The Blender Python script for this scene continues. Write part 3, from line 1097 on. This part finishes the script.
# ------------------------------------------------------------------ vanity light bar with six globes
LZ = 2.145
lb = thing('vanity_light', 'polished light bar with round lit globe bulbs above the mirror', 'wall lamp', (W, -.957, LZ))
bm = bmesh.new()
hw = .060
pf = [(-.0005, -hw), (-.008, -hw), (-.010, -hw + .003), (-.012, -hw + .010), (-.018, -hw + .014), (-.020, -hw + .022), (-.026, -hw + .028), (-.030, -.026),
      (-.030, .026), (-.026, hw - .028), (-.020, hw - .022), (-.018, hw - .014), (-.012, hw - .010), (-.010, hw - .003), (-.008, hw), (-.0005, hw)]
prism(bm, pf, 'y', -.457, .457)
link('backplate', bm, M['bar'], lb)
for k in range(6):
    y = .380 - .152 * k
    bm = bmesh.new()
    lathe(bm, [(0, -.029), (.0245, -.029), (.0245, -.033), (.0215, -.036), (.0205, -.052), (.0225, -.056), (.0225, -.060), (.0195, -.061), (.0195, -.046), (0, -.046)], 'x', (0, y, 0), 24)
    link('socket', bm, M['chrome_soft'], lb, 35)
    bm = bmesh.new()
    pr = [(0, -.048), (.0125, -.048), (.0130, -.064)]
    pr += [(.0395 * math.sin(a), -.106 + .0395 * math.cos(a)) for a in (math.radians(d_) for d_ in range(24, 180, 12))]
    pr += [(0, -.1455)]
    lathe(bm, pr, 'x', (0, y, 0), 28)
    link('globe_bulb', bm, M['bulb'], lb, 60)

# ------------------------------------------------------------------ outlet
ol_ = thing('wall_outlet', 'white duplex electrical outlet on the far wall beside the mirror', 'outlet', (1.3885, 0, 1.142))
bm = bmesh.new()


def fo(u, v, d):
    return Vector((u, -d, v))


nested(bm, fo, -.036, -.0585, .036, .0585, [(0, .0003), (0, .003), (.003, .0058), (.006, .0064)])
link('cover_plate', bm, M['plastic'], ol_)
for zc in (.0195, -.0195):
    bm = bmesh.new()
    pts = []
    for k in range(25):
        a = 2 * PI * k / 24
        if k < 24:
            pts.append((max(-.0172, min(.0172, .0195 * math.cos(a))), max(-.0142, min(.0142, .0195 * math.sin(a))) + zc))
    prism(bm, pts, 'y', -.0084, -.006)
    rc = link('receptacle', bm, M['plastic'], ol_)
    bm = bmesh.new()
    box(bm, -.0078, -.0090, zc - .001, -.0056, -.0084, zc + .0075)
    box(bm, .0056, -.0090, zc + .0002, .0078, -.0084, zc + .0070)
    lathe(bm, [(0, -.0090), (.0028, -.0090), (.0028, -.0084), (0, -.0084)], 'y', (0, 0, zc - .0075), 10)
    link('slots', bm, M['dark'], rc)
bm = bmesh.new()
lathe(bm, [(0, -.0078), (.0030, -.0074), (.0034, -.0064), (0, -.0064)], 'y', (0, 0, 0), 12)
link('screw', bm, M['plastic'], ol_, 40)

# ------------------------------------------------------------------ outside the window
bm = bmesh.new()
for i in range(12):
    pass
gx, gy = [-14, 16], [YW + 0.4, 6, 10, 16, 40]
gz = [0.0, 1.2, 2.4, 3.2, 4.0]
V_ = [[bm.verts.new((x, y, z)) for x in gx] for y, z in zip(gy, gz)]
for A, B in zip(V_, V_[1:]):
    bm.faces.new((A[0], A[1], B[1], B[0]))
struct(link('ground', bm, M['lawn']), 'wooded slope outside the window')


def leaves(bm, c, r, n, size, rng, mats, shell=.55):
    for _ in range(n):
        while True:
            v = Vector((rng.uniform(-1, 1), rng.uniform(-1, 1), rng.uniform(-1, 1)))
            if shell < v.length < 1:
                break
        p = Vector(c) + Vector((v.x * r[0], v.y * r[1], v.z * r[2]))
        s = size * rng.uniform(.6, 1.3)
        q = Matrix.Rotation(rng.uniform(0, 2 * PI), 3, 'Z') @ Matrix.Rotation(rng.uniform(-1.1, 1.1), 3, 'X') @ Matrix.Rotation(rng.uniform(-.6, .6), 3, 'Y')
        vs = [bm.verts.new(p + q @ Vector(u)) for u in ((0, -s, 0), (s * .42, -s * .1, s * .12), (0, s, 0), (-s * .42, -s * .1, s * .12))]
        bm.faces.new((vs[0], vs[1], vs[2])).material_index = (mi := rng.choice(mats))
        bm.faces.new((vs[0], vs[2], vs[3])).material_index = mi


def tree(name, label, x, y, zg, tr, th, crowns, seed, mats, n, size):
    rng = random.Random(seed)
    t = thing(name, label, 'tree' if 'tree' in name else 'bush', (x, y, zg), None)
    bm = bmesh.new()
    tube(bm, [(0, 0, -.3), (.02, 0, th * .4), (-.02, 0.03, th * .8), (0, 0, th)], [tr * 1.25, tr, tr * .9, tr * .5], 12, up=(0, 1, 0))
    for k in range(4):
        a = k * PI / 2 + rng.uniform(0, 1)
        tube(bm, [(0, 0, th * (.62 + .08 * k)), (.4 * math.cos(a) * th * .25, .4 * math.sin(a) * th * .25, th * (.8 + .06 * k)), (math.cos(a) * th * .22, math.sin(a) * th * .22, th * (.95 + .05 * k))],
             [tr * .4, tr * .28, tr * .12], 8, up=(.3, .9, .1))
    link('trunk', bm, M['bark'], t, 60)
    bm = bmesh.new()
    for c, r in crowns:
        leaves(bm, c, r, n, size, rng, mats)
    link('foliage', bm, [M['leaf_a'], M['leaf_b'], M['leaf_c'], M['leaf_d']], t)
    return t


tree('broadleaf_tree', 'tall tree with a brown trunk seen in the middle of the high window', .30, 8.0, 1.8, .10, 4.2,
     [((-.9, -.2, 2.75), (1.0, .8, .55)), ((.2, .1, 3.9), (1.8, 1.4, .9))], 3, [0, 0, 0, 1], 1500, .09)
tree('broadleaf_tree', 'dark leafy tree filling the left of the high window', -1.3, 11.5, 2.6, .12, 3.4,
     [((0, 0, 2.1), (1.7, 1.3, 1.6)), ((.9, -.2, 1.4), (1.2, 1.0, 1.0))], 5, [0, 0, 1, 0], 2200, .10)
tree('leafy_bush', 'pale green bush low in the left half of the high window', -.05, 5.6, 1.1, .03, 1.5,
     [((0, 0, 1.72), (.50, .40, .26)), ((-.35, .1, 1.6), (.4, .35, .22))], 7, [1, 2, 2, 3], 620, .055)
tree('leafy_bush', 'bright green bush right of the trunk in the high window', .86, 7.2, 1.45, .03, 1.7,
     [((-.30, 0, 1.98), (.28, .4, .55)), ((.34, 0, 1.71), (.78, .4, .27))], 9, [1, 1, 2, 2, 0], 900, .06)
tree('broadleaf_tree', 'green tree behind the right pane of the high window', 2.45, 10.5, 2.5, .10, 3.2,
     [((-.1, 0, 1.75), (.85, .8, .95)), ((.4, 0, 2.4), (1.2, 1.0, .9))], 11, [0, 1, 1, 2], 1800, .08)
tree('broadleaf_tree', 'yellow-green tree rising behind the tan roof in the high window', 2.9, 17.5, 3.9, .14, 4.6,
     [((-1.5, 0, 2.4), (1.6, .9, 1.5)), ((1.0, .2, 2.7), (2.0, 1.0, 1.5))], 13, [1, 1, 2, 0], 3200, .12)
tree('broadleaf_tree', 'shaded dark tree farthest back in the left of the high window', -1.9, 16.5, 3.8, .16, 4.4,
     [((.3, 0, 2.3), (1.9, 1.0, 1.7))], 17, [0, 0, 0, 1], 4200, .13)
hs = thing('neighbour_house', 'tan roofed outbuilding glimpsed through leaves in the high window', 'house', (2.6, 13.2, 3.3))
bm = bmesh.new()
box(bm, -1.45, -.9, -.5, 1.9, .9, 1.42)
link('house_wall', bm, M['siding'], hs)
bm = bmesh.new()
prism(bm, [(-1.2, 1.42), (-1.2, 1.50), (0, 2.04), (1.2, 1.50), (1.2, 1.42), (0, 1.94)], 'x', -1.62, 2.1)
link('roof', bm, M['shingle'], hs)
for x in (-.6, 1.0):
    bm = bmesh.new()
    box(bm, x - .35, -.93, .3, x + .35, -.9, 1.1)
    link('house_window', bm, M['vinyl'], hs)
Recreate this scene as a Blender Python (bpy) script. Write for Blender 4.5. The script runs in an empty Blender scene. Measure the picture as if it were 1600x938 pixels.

■ Problem to solve ■
From the opening line of the data above, please print each line as written up to and including the line that contains "link('globe_bulb', bm, M['bulb'], lb, 60)", and nothing more.

■ Output for this exercise ■
The Blender Python script for this scene continues. Write part 3, from line 1097 on. This part finishes the script.
# ------------------------------------------------------------------ vanity light bar with six globes
LZ = 2.145
lb = thing('vanity_light', 'polished light bar with round lit globe bulbs above the mirror', 'wall lamp', (W, -.957, LZ))
bm = bmesh.new()
hw = .060
pf = [(-.0005, -hw), (-.008, -hw), (-.010, -hw + .003), (-.012, -hw + .010), (-.018, -hw + .014), (-.020, -hw + .022), (-.026, -hw + .028), (-.030, -.026),
      (-.030, .026), (-.026, hw - .028), (-.020, hw - .022), (-.018, hw - .014), (-.012, hw - .010), (-.010, hw - .003), (-.008, hw), (-.0005, hw)]
prism(bm, pf, 'y', -.457, .457)
link('backplate', bm, M['bar'], lb)
for k in range(6):
    y = .380 - .152 * k
    bm = bmesh.new()
    lathe(bm, [(0, -.029), (.0245, -.029), (.0245, -.033), (.0215, -.036), (.0205, -.052), (.0225, -.056), (.0225, -.060), (.0195, -.061), (.0195, -.046), (0, -.046)], 'x', (0, y, 0), 24)
    link('socket', bm, M['chrome_soft'], lb, 35)
    bm = bmesh.new()
    pr = [(0, -.048), (.0125, -.048), (.0130, -.064)]
    pr += [(.0395 * math.sin(a), -.106 + .0395 * math.cos(a)) for a in (math.radians(d_) for d_ in range(24, 180, 12))]
    pr += [(0, -.1455)]
    lathe(bm, pr, 'x', (0, y, 0), 28)
    link('globe_bulb', bm, M['bulb'], lb, 60)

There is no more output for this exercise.